What is required | Give back exactly the lines from the beginning of the listing below to the line holding "SC.cycles.sample_clamp_indirect = 6.0", both ends included; the pictures stay out.

Provided material |
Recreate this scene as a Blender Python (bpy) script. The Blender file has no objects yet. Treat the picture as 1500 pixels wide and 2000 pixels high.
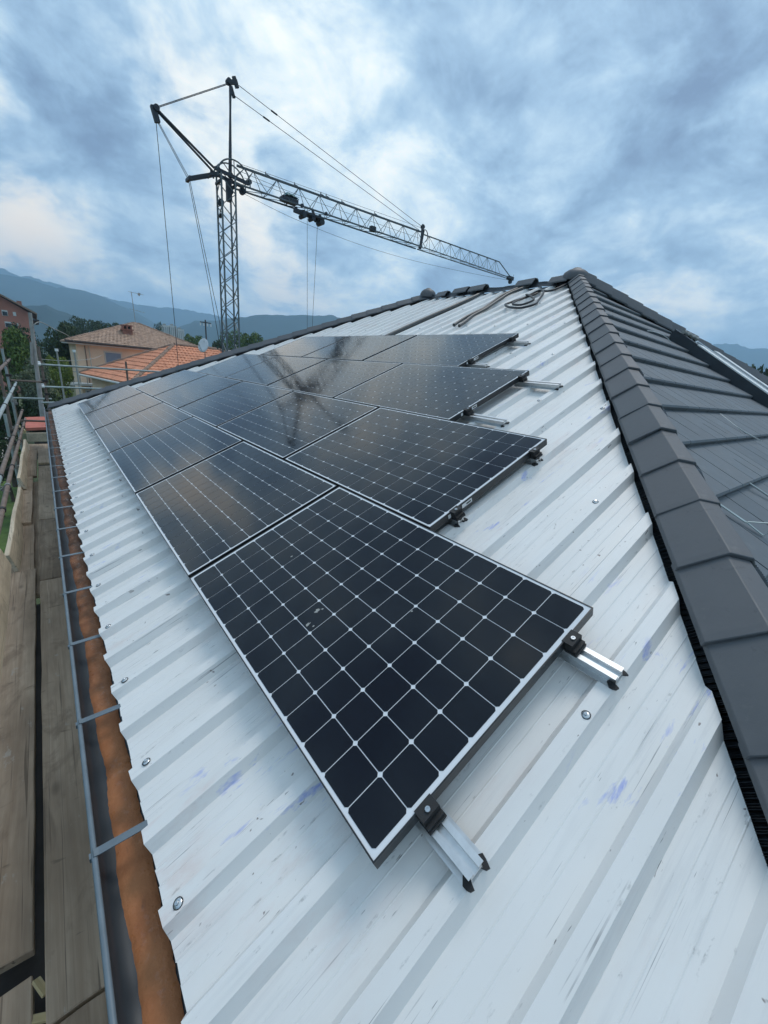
import bpy, bmesh, math, random
from mathutils import Vector, Matrix
random.seed(7)
SC = bpy.context.scene
COL = SC.collection
R = math.radians
# ------------------------------------------------------------------ camera
cam = bpy.data.cameras.new('camera')
cam.sensor_fit = 'VERTICAL'; cam.sensor_height = 36.0; cam.sensor_width = 27.0
cam.lens = 14.211; cam.clip_start = 0.02; cam.clip_end = 12000
co = bpy.data.objects.new('camera', cam); COL.objects.link(co)
right = Vector((0.779, -0.62, 0.088)).normalized(); back = Vector((-0.612, -0.723, 0.322)).normalized()
up = back.cross(right).normalized(); right = up.cross(back).normalized()
co.matrix_world = Matrix(((right.x, up.x, back.x, -0.479), (right.y, up.y, back.y, -0.479), (right.z, up.z, back.z, 1.161), (0, 0, 0, 1)))
SC.camera = co
# ------------------------------------------------------------------ light
SUN_DIR = Vector((0.45, 0.15, 0.88)).normalized()
sl = bpy.data.lights.new('sun', 'SUN'); sl.energy = 1.55; sl.angle = R(22); sl.color = (1.0, 0.95, 0.89)
so = bpy.data.objects.new('sun', sl); COL.objects.link(so)
so.rotation_euler = SUN_DIR.to_track_quat('Z', 'Y').to_euler(); so.location = (0, 0, 30)
SC.view_settings.view_transform = 'Standard'; SC.view_settings.look = 'None'
SC.view_settings.gamma = 1.0; SC.view_settings.use_curve_mapping = False
SC.view_settings.exposure = 0.0
SC.render.film_transparent = False
SC.cycles.max_bounces = 6; SC.cycles.transparent_max_bounces = 8; SC.cycles.volume_bounces = 2
SC.cycles.use_denoising = True
SC.cycles.sample_clamp_indirect = 6.0


def build_world():
    w = bpy.data.worlds.new('World'); SC.world = w; w.use_nodes = True
    nt = w.node_tree; N = nt.nodes; L = nt.links; N.clear()

    def m(op, a, b=None, c=None):
        n = N.new('ShaderNodeMath'); n.operation = op
        for i, v in enumerate((a, b, c)):
            if v is None: continue
            if isinstance(v, (int, float)): n.inputs[i].default_value = v
            else: L.new(v, n.inputs[i])
        return n.outputs[0]

    def vm(op, a, b=None):
        n = N.new('ShaderNodeVectorMath'); n.operation = op
        for i, v in enumerate((a, b)):
            if v is None: continue
            if isinstance(v, (tuple, list)): n.inputs[i].default_value = v
            elif isinstance(v, (int, float)): n.inputs[3].default_value = v
            else: L.new(v, n.inputs[i])
        return n.outputs['Value'] if op == 'DOT_PRODUCT' else n.outputs[0]

    def scale(v, f):
        n = N.new('ShaderNodeVectorMath'); n.operation = 'SCALE'; L.new(v, n.inputs[0])
        if isinstance(f, (int, float)): n.inputs['Scale'].default_value = f
        else: L.new(f, n.inputs['Scale'])
        return n.outputs[0]

    def noise(v, s, detail, rough, dist=0.0):
        n = N.new('ShaderNodeTexNoise'); n.inputs['Scale'].default_value = s; n.inputs['Detail'].default_value = detail
        n.inputs['Roughness'].default_value = rough; n.inputs['Distortion'].default_value = dist
        L.new(v, n.inputs['Vector']); return n
    tc = N.new('ShaderNodeTexCoord'); d0 = tc.outputs['Generated']
    d = vm('NORMALIZE', d0)
    sep = N.new('ShaderNodeSeparateXYZ'); L.new(d, sep.inputs[0])
    z = m('MAXIMUM', sep.outputs[2], 0.0)
    zc = m('ADD', z, 0.34)
    cmb = N.new('ShaderNodeCombineXYZ'); L.new(m('DIVIDE', sep.outputs[0], zc), cmb.inputs[0]); L.new(m('DIVIDE', sep.outputs[1], zc), cmb.inputs[1])
    cmb.inputs[2].default_value = 3.7
    p = cmb.outputs[0]
    n1 = noise(p, 1.25, 8, 0.56, 0.35).outputs['Fac']
    n2 = noise(p, 3.4, 8, 0.60, 0.5).outputs['Fac']
    n3 = noise(p, 9.0, 6, 0.60, 0.6).outputs['Fac']
    sm_ = N.new('ShaderNodeMapRange'); sm_.interpolation_type = 'SMOOTHSTEP'; L.new(n1, sm_.inputs[0])
    sm_.inputs[1].default_value = 0.40; sm_.inputs[2].default_value = 0.62; sm_.inputs[3].default_value = 0.36; sm_.inputs[4].default_value = 0.62
    val = m('ADD', sm_.outputs[0], m('ADD', m('MULTIPLY_ADD', n2, 0.85, -0.425), m('MULTIPLY_ADD', n3, 0.27, -0.135)))
    # break-up of the cloud masses: warp the direction, then add soft lighter and darker regions
    wn = noise(d, 5.0, 5, 0.6, 0.0).outputs['Color']
    dw = vm('NORMALIZE', vm('ADD', d, scale(vm('SUBTRACT', wn, (0.5, 0.5, 0.5)), 0.34)))
    dg = vm('NORMALIZE', vm('ADD', d, scale(vm('SUBTRACT', wn, (0.5, 0.5, 0.5)), 0.16)))
    blobs = [((0.283, 0.857, 0.43), .09, 260), ((0.25, 0.885, 0.39), .10, 520), ((0.34, 0.88, 0.331), .13, 500), ((0.33, 0.91, 0.25), .24, 420), ((0.24, 0.93, 0.27), .05, 40), ((0.40, 0.88, 0.24), .12, 500),
             ((0.373, 0.785, 0.496), .08, 150), ((0.432, 0.789, 0.438), .05, 110), ((0.427, 0.737, 0.524), .03, 60),
             ((0.888, 0.319, 0.333), .17, 170), ((0.92, 0.36, 0.15), .05, 40), ((0.02, 0.988, 0.165), .24, 300), ((0.10, 0.98, 0.14), .12, 500), ((0.437, 0.886, 0.157), .15, 260),
             ((-0.05, 0.93, 0.36), .28, 330), ((0.06, 0.97, 0.20), .10, 120), ((0.20, 0.95, 0.22), .06, 90), ((0.60, 0.72, 0.34), .03, 60), ((0.86, 0.46, 0.13), .16, 50),
             ((0.116, 0.903, 0.414), -.14, 170), ((0.199, 0.917, 0.345), -.17, 260), ((0.302, 0.838, 0.475), -.14, 500), ((0.10, 0.95, 0.28), -.06, 260),
             ((0.776, 0.411, 0.478), -.10, 22), ((0.834, 0.484, 0.265), -.06, 80), ((0.663, 0.607, 0.437), -.07, 70), ((0.20, 0.97, 0.12), -.06, 120),
             ((0.36, 0.86, 0.37), -.12, 900), ((0.47, 0.85, 0.25), -.04, 120), ((0.2, 0.75, 0.6), -.06, 60)]
    for b, amp, K in blobs:
        b = tuple(Vector(b).normalized())
        dt = m('MAXIMUM', vm('DOT_PRODUCT', dw, b), 0.0)
        val = m('ADD', val, m('MULTIPLY', m('POWER', dt, float(K)), amp))
    ramp = N.new('ShaderNodeValToRGB'); L.new(val, ramp.inputs[0]); cr = ramp.color_ramp
    stops = [(0.22, (.150, .215, .335)), (0.35, (.225, .335, .475)), (0.46, (.335, .48, .63)), (0.57, (.50, .645, .755)), (0.68, (.76, .845, .86)), (0.80, (1.0, 1.0, .92))]
    cr.elements[0].position = stops[0][0]; cr.elements[0].color = (*stops[0][1], 1)
    cr.elements[1].position = stops[-1][0]; cr.elements[1].color = (*stops[-1][1], 1)
    for ps, c in stops[1:-1]:
        e = cr.elements.new(ps); e.color = (*c, 1)
    col = ramp.outputs[0]

    def mix(f, a, b):
        n = N.new('ShaderNodeMix'); n.data_type = 'RGBA'
        if isinstance(f, (int, float)): n.inputs[0].default_value = f
        else: L.new(f, n.inputs[0])
        for i, v in ((6, a), (7, b)):
            if isinstance(v, tuple): n.inputs[i].default_value = (*v, 1)
            else: L.new(v, n.inputs[i])
        return n.outputs[2]
    # warm evening glow on the low cloud edges
    for b, amp, K in [((-0.05, 0.93, 0.36), .5, 500), ((0.02, 0.988, 0.16), 1.0, 330), ((0.437, 0.886, 0.157), .6, 420), ((0.33, 0.91, 0.25), .45, 350), ((0.25, 0.885, 0.39), .25, 400), ((0.92, 0.36, 0.15), .35, 120)]:
        b = tuple(Vector(b).normalized())
        f = m('MULTIPLY', m('POWER', m('MAXIMUM', vm('DOT_PRODUCT', dg, b), 0.0), float(K)), amp)
        hi = N.new('ShaderNodeMapRange'); L.new(val, hi.inputs[0]); hi.inputs[1].default_value = 0.44; hi.inputs[2].default_value = 0.62
        col = mix(m('MULTIPLY', f, hi.outputs[0]), col, (1.20, 1.0, .76))
    # thick air low over the horizon
    hz = m('POWER', m('SUBTRACT', 1.0, m('MINIMUM', z, 1.0)), 9.0)
    col = mix(m('MULTIPLY', hz, 0.75), col, (.60, .73, .86))
    sky = N.new('ShaderNodeTexSky'); sky.sky_type = 'NISHITA'; sky.sun_disc = False
    sky.sun_elevation = math.asin(SUN_DIR.z); sky.sun_rotation = math.atan2(SUN_DIR.x, SUN_DIR.y)
    sky.air_density = 1.2; sky.dust_density = 2.0
    cl = scale(col, 10.0)
    fin = mix(0.96, sky.outputs[0], cl)
    bg = N.new('ShaderNodeBackground'); bg.inputs['Strength'].default_value = 0.130; L.new(fin, bg.inputs[0])
    out = N.new('ShaderNodeOutputWorld'); L.new(bg.outputs[0], out.inputs[0])


build_world()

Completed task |
Recreate this scene as a Blender Python (bpy) script. The Blender file has no objects yet. Treat the picture as 1500 pixels wide and 2000 pixels high.
import bpy, bmesh, math, random
from mathutils import Vector, Matrix
random.seed(7)
SC = bpy.context.scene
COL = SC.collection
R = math.radians
# ------------------------------------------------------------------ camera
cam = bpy.data.cameras.new('camera')
cam.sensor_fit = 'VERTICAL'; cam.sensor_height = 36.0; cam.sensor_width = 27.0
cam.lens = 14.211; cam.clip_start = 0.02; cam.clip_end = 12000
co = bpy.data.objects.new('camera', cam); COL.objects.link(co)
right = Vector((0.779, -0.62, 0.088)).normalized(); back = Vector((-0.612, -0.723, 0.322)).normalized()
up = back.cross(right).normalized(); right = up.cross(back).normalized()
co.matrix_world = Matrix(((right.x, up.x, back.x, -0.479), (right.y, up.y, back.y, -0.479), (right.z, up.z, back.z, 1.161), (0, 0, 0, 1)))
SC.camera = co
# ------------------------------------------------------------------ light
SUN_DIR = Vector((0.45, 0.15, 0.88)).normalized()
sl = bpy.data.lights.new('sun', 'SUN'); sl.energy = 1.55; sl.angle = R(22); sl.color = (1.0, 0.95, 0.89)
so = bpy.data.objects.new('sun', sl); COL.objects.link(so)
so.rotation_euler = SUN_DIR.to_track_quat('Z', 'Y').to_euler(); so.location = (0, 0, 30)
SC.view_settings.view_transform = 'Standard'; SC.view_settings.look = 'None'
SC.view_settings.gamma = 1.0; SC.view_settings.use_curve_mapping = False
SC.view_settings.exposure = 0.0
SC.render.film_transparent = False
SC.cycles.max_bounces = 6; SC.cycles.transparent_max_bounces = 8; SC.cycles.volume_bounces = 2
SC.cycles.use_denoising = True
SC.cycles.sample_clamp_indirect = 6.0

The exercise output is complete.